Korean female gamer proves accusations wrong with pure skills

Overwatch is a FPS (First Person Shooting) game developed by Blizzard Entertainment. It gained 7 million players globally within ten days of its launch and in Korea claimed the throne of #1 game title from League of Legends, which had held it for more than 200 weeks. Overwatch is now officially and without doubt the most popular game in Korea, and its popularity is spreading fast throughout the world.

Zarya, the hero character Gegury played in Overwatch (Courtesy of Blizzard Entertainment)

On June 18, about three weeks into Overwatch’s launch, a gamer was accused of using an aimbot at an Overwatch e-sports competition. An aimbot is an illegal program that automatically focuses the player’s aim in an FPS game, thus letting the player gain impossibly high scores without having equivalent gameplay skills. The accused gamer was ‘Gegury’ of Korea’s UW Artisan team, who competed at the qualifiers for the Overwatch Nexus Cup organized by China’s NetEase.

The screen capture of Gegury’s aiming point was suspected to be unnatural and her gameplay was thought to be at a skill level that is humanly impossible, fueling further suspicion.

Dizziness, a team that lost to UW Artisan at the time, made strong allegations that Gegury used an aimbot and demanded UW Artisan to kick Gegury out of the team. Not only that, a member of Dizziness told the UW Artisan’s team leader that “[he] may show up in front of Gegury’s doors with a knife in [his] hand if this incident becomes a problem with [their] sponsors.”

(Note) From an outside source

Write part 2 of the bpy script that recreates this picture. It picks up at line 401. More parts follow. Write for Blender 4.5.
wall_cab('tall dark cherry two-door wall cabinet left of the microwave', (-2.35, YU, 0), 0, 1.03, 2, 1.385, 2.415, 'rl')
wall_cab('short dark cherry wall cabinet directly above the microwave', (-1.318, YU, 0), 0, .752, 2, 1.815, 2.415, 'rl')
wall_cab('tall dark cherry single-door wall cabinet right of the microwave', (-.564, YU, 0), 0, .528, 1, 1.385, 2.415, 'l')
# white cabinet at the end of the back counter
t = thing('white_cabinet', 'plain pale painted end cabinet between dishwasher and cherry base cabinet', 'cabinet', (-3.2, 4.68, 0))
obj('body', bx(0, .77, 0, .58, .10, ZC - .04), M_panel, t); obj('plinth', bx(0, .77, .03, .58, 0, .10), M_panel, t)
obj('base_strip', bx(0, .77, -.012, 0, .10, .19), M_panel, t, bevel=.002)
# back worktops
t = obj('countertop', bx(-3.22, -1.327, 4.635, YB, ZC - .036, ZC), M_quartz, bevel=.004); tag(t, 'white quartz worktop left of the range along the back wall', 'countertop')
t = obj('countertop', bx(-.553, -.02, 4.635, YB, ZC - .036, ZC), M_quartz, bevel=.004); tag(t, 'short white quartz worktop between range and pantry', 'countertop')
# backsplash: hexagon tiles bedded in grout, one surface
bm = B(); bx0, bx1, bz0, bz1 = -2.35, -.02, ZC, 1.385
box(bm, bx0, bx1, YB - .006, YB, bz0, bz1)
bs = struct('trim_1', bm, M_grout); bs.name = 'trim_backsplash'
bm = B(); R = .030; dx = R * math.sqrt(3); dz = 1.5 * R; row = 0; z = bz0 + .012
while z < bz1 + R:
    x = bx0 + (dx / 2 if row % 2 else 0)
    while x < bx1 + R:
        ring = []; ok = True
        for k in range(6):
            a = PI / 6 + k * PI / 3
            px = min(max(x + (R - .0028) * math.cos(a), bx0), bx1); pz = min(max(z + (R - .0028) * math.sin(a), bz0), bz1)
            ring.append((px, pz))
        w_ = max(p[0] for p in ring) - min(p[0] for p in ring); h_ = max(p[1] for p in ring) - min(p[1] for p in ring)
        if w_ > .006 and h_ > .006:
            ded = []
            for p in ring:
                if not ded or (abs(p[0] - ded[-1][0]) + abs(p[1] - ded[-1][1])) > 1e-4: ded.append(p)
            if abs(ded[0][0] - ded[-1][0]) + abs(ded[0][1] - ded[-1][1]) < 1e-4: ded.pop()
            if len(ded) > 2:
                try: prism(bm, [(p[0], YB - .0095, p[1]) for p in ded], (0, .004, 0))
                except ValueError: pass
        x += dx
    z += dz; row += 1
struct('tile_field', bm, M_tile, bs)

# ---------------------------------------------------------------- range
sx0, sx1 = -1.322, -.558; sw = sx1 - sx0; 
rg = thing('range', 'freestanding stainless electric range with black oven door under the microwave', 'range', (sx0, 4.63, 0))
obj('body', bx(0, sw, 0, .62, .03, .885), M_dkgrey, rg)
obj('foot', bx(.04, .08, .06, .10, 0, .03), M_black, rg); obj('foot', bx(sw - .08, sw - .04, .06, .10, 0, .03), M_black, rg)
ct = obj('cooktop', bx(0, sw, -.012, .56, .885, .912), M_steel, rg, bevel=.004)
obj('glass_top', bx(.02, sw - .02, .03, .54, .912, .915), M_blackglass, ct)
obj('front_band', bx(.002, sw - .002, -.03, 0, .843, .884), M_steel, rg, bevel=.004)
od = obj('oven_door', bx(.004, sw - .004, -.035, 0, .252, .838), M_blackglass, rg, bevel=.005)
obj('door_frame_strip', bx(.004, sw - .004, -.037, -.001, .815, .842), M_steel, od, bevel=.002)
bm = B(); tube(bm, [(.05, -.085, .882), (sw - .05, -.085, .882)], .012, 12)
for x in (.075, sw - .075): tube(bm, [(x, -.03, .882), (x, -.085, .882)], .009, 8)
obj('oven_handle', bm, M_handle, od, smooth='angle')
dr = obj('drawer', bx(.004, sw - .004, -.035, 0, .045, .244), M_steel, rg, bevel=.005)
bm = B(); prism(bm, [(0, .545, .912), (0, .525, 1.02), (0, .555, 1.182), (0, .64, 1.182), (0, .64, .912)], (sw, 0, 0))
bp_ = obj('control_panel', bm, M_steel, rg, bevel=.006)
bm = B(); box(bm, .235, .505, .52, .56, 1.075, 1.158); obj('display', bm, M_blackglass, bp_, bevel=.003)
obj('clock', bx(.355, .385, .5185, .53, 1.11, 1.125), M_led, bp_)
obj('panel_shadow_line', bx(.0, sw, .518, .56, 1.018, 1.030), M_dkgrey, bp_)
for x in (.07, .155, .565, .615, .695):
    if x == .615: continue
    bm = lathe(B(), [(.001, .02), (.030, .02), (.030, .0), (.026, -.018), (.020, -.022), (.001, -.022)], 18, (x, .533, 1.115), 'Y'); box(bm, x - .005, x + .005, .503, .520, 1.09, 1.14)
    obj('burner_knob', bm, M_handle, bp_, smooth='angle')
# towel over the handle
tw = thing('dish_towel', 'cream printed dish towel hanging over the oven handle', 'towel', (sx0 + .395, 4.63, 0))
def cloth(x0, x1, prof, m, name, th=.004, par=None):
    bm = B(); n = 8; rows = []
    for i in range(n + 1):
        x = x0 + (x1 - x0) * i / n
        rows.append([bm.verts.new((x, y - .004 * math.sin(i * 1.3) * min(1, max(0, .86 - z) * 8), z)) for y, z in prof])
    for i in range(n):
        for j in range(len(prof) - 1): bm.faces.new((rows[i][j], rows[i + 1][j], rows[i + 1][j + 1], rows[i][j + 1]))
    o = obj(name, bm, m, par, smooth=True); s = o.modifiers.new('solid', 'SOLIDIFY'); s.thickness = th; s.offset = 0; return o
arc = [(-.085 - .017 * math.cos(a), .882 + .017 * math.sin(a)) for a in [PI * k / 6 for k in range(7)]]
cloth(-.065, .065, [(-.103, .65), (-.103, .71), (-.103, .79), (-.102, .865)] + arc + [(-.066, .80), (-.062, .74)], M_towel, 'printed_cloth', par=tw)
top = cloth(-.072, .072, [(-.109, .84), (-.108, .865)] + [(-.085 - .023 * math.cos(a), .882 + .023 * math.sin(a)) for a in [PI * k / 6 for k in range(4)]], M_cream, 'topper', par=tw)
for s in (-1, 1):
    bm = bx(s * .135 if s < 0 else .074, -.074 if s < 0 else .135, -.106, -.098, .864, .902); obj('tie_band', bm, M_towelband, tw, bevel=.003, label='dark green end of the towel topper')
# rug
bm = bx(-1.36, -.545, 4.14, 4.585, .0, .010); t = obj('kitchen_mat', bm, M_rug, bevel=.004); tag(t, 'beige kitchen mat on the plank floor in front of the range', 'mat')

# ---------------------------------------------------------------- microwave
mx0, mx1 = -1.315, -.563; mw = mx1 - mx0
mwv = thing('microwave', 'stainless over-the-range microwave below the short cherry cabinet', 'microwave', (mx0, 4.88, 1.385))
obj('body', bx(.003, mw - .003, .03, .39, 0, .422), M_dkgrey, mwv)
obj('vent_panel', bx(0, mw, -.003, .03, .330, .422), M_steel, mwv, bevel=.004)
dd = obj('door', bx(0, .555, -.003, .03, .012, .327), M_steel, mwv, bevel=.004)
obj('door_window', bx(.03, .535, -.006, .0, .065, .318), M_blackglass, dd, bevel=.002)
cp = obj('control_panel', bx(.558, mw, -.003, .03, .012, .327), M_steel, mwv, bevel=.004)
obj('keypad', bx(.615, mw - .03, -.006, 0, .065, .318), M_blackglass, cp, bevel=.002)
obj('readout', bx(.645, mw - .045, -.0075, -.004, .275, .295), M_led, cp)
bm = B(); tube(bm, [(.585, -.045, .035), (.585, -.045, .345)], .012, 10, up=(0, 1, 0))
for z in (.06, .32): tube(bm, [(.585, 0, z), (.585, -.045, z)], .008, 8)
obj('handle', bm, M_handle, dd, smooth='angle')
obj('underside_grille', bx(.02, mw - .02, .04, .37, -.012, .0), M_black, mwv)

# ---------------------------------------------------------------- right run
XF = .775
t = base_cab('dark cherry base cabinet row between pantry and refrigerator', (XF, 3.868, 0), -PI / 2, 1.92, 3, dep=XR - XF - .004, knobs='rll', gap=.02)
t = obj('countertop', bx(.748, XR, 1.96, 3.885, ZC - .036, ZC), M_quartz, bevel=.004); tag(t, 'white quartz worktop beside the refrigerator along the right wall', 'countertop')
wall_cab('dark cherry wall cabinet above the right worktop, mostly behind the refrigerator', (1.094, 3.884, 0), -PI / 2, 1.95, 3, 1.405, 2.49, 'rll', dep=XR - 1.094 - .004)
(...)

The dispute was set ablaze when a recording of alleged gameplay suspected of using an aimbot was posted on Inven, the Korean version of Reddit and a giant online game community site. The members of Dizziness issued statements that if Gegury did not use an aimbot and had real skills, they would:

  • apologize personally to Gegury
  • quit and retire from their professional gaming careers
    and demanded Gegury to come forth with the truth.

UW Artisan asked Blizzard to review the gameplay and received Blizzard’s confirmation that “the said player did not use an aimbot.” And on Monday, June 20, after a weekend of fierce dispute, Gegury came on a livestream show hosted by Inven to demonstrate her gameplay with cameras filming both the gameplay screen and her hands. Gegury was wearing a mask on screen, but her nervousness was still palpable, and Inven commented that the mask was necessary to protect Gegury’s privacy.

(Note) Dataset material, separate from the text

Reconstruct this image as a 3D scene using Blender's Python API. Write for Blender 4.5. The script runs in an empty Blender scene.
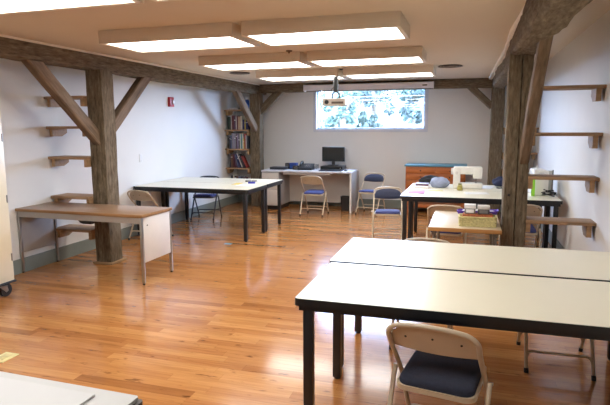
import bpy, bmesh, math, random
from mathutils import Vector, Matrix
random.seed(7)
S = bpy.context.scene
C = S.collection
PI = math.pi

# ------------------------------------------------------------------ materials
MATS = {}
def new_mat(name):
    m = bpy.data.materials.new(name); m.use_nodes = True
    nt = m.node_tree
    b = nt.nodes['Principled BSDF']
    return m, nt, b
def srgb(r, g, b):
    f = lambda c: (c/255/12.92) if c/255 <= .04045 else ((c/255+.055)/1.055)**2.4
    return (f(r), f(g), f(b), 1)
def simple(name, col, rough=.5, metal=0, spec=.5, var=.06, scale=12, bump=0, bscale=60, coat=0):
    """procedural material: base colour with a soft noise variation, optional fine bump"""
    if name in MATS: return MATS[name]
    m, nt, b = new_mat(name)
    n = nt.nodes.new('ShaderNodeTexNoise'); n.inputs['Scale'].default_value = scale; n.inputs['Detail'].default_value = 4
    tc = nt.nodes.new('ShaderNodeTexCoord'); nt.links.new(tc.outputs['Object'], n.inputs['Vector'])
    r = nt.nodes.new('ShaderNodeValToRGB')
    r.color_ramp.elements[0].position = .3; r.color_ramp.elements[1].position = .7
    r.color_ramp.elements[0].color = [max(0, c*(1-var)) for c in col[:3]]+[1]
    r.color_ramp.elements[1].color = [min(1, c*(1+var)) for c in col[:3]]+[1]
    nt.links.new(n.outputs['Fac'], r.inputs['Fac']); nt.links.new(r.outputs['Color'], b.inputs['Base Color'])
    b.inputs['Roughness'].default_value = rough; b.inputs['Metallic'].default_value = metal
    b.inputs['Specular IOR Level'].default_value = spec; b.inputs['Coat Weight'].default_value = coat
    if bump:
        n2 = nt.nodes.new('ShaderNodeTexNoise'); n2.inputs['Scale'].default_value = bscale; n2.inputs['Detail'].default_value = 3
        nt.links.new(tc.outputs['Object'], n2.inputs['Vector'])
        bp = nt.nodes.new('ShaderNodeBump'); bp.inputs['Strength'].default_value = bump; bp.inputs['Distance'].default_value = .01
        nt.links.new(n2.outputs['Fac'], bp.inputs['Height']); nt.links.new(bp.outputs['Normal'], b.inputs['Normal'])
    MATS[name] = m
    return m
def wood(name, cols, axis='Z', rough=.5, stretch=14, scale=3.0, bump=.2, contrast=(.3, .7), spec=.3, fine=True):
    """grain running along one local axis"""
    if name in MATS: return MATS[name]
    m, nt, b = new_mat(name)
    tc = nt.nodes.new('ShaderNodeTexCoord'); mp = nt.nodes.new('ShaderNodeMapping')
    sc = [stretch]*3; sc['XYZ'.index(axis)] = 1
    mp.inputs['Scale'].default_value = sc
    oi = nt.nodes.new('ShaderNodeObjectInfo'); mul = nt.nodes.new('ShaderNodeMath'); mul.operation = 'MULTIPLY'; mul.inputs[1].default_value = 37
    nt.links.new(oi.outputs['Random'], mul.inputs[0]); nt.links.new(mul.outputs[0], mp.inputs['Location'])
    nt.links.new(tc.outputs['Object'], mp.inputs['Vector'])
    n = nt.nodes.new('ShaderNodeTexNoise'); n.inputs['Scale'].default_value = scale; n.inputs['Detail'].default_value = 8; n.inputs['Roughness'].default_value = .65
    nt.links.new(mp.outputs['Vector'], n.inputs['Vector'])
    r = nt.nodes.new('ShaderNodeValToRGB')
    e = r.color_ramp.elements
    e[0].position = contrast[0]; e[1].position = contrast[1]; e[0].color = cols[0]; e[1].color = cols[-1]
    for i, c in enumerate(cols[1:-1]):
        k = e.new(contrast[0]+(contrast[1]-contrast[0])*(i+1)/(len(cols)-1)); k.color = c
    nt.links.new(n.outputs['Fac'], r.inputs['Fac']); nt.links.new(r.outputs['Color'], b.inputs['Base Color'])
    b.inputs['Roughness'].default_value = rough; b.inputs['Specular IOR Level'].default_value = spec
    bp = nt.nodes.new('ShaderNodeBump'); bp.inputs['Strength'].default_value = bump; bp.inputs['Distance'].default_value = .01
    nt.links.new(n.outputs['Fac'], bp.inputs['Height']); nt.links.new(bp.outputs['Normal'], b.inputs['Normal'])
    MATS[name] = m
    return m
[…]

Gegury on a livestream show (Courtesy of Inven)

The livestream of Gegury’s gameplay not only cleared her name, but also swept the fans of Overwatch with elation, saying that Gegury is “the real-life D.Va.”

D.Va is a character in Overwatch, described as a 19-year old Korean female and a professional gamer. Gegury turned out to be a teenaged high school girl as her identity was revealed, and this incident became a hot topic for the gaming industry’s worldwide media.

Many members of the gaming community, most of whom are men, expressed how they felt that Gegury was put under more suspicion because of her gender and faced unnecessarily dangerous levels of condemnations before the truth was revealed. However, some rebutted these sentiments, arguing that the accusations were only about using a bot and that no defamation was made based on gender. Whatever these people may think, it is a fact that Gegury was exposed to excessive personal attacks, death threats, and sexual insults during the three days it took for her to prove her innocence.

It is also a fact that there are many more male gamers than female gamers. People are more apt to believe in the common than the unique. As fellow human-beings living in the same era, we can understand, to a degree, the initial amazement and surprise expressed towards skilled female gamers whose numbers are few.

D.Va, one of the heros in Overwatch (Courtesy of Blizzard Entertainment)

In actuality, when Gegury revealed she was a female during gameplay, no one believed her. ‘Female gamers can’t be that good,’ they said, ‘Are you really a woman?’ they asked.

But the reaction of many went beyond simple allegations or expressions of disbelief. When asked by a reporter on whether she received apologies from her accusers, Gegury replied that she is now “afraid and scared of strangers coming to see her.” If Gegury was a guy, not a girl, would this incident have played out in a way that instilled such fear in her (or him, in this hypothetical case)?

The accusation was proven wrong, and now the only thing left is to move on. We hope Gegury will successfully debut as a professional gamer and make a memorable mark on gameplay history, and that this incident will be a tipping point to trigger a change in the perception about female gamers. To conclude, we would like to share Gegury’s comments via twitter on July 2:

“People, women are humans too! Some are good at online gaming, others aren’t!”